The methodology used in this paper is a deduction process based on comparing the main assumptions of theories with the characteristics of the phenomenon to develop appropriate propositions. There are three major steps in our approach. In the first step, the major characteristics of the main phenomenon and its context (i.e. organizations and developing countries) are identified based on the corresponding literatures. These are put together to provide a clear perspective of the phenomenon. In the second step, various theoretical frameworks are grouped in a four-cell matrix based on their main assumptions and level of analysis. Finally, the main assumptions and level of analysis of theoretical frameworks grouped in each cell of the matrix are compared with the characteristics of the phenomenon and its context identified in the first step. The outcomes of this comparison process are the suggested propositions. 

This paper is organized as follows: Some of the common characteristics of national environments of developing countries are described in the first section. The next section elaborates on the nature of organizations and using different perspectives, leading to a newly defined matrix. The following section examines the implications of the new matrix, and argues that much of the comparative analysis between developed and developing countries focuses on the rational/individual or rational/structural level of analysis, ignoring Scott's (1992) natural theory of organizations, particularly at the natural/ecological level of analysis. Suggested guidelines for future theoretical and empirical studies are developed in the last section. 
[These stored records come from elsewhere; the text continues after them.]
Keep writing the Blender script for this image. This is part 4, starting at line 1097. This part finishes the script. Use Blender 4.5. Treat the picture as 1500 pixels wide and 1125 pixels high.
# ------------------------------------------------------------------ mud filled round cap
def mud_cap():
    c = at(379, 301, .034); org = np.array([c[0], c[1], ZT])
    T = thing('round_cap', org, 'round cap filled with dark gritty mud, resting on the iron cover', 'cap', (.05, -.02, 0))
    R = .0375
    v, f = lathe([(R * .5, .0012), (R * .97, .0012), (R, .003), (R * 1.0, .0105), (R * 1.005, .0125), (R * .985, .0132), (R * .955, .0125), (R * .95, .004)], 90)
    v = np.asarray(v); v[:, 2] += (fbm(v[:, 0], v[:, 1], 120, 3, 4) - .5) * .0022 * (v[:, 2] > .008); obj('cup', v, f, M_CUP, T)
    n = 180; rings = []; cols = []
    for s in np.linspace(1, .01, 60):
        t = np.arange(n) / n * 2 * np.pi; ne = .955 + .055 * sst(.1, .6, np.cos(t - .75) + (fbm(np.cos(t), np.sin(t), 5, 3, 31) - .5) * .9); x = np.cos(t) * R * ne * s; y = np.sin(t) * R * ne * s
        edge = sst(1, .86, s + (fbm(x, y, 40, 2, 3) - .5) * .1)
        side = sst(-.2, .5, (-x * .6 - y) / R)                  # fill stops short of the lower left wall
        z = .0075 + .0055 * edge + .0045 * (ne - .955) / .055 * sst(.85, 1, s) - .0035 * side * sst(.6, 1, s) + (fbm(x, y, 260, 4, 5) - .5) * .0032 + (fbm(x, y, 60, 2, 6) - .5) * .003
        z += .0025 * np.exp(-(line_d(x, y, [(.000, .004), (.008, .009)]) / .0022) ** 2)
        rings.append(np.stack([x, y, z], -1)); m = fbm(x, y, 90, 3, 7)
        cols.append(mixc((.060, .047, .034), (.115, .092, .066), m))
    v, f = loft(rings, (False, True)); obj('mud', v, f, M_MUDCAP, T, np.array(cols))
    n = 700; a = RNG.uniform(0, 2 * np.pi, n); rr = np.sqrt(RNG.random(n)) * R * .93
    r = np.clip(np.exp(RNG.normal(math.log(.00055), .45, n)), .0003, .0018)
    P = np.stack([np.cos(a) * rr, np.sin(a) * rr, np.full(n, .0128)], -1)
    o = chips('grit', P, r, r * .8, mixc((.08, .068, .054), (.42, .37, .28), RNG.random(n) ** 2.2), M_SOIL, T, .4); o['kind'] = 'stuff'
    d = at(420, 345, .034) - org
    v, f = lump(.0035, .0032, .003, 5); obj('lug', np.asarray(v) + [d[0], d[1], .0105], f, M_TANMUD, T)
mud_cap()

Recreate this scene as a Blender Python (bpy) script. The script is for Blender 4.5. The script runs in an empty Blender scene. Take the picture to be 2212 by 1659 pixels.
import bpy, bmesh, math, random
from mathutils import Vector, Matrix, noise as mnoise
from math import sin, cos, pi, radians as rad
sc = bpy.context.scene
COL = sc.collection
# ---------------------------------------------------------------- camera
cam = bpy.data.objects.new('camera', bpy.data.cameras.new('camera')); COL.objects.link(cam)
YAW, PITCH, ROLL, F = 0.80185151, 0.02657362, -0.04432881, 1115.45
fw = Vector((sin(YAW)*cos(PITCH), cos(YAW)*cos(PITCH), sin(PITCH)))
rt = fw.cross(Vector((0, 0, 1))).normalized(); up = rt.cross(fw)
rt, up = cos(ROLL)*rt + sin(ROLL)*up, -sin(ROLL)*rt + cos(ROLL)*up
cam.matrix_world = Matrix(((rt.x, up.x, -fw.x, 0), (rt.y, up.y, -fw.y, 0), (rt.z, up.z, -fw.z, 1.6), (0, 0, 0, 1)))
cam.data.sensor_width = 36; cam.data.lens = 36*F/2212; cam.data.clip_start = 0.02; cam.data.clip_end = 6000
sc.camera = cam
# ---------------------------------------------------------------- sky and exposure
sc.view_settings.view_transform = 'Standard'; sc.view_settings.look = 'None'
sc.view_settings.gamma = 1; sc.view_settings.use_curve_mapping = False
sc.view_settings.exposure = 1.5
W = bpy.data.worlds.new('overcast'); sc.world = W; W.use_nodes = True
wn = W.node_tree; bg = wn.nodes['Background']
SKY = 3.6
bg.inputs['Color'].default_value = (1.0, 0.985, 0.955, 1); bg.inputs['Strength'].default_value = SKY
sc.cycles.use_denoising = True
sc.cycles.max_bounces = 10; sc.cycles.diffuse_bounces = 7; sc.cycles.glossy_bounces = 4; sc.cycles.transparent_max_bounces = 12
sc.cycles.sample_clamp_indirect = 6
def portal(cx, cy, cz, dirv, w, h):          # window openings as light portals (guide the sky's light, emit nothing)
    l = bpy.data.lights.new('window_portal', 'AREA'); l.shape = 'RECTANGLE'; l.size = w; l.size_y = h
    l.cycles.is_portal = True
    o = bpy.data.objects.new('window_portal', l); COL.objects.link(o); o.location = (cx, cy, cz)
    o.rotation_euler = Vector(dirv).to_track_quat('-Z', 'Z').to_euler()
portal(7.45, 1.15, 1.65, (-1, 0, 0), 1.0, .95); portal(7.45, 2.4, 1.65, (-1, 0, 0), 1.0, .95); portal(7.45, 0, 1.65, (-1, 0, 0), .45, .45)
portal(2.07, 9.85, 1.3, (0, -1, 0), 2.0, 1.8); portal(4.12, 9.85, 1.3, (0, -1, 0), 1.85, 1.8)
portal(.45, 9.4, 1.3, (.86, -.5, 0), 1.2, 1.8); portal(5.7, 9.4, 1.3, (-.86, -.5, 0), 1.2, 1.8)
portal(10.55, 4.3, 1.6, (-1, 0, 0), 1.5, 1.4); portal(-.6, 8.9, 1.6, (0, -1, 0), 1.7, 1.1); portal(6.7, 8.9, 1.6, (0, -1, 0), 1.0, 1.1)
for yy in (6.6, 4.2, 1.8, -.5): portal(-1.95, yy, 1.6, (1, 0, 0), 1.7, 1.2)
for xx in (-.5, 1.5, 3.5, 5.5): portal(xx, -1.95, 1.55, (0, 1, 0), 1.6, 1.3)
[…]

The premise of this paper is this: in developing countries, the macro-environmental forces, especially at the national level, have the dominant role in shaping the nature of organizations and their activities. The complexity of organizations' actions in developing countries and the emergent nature of their goals make the natural open system perspectives the most appropriate approach for analyzing them. We argue the individual and structural levels of analysis are too limited to understand organizations in developing countries. Using an ecological level of analysis in a natural open system perspective to study organizations in developing countries will provide better understandings and theoretical frameworks.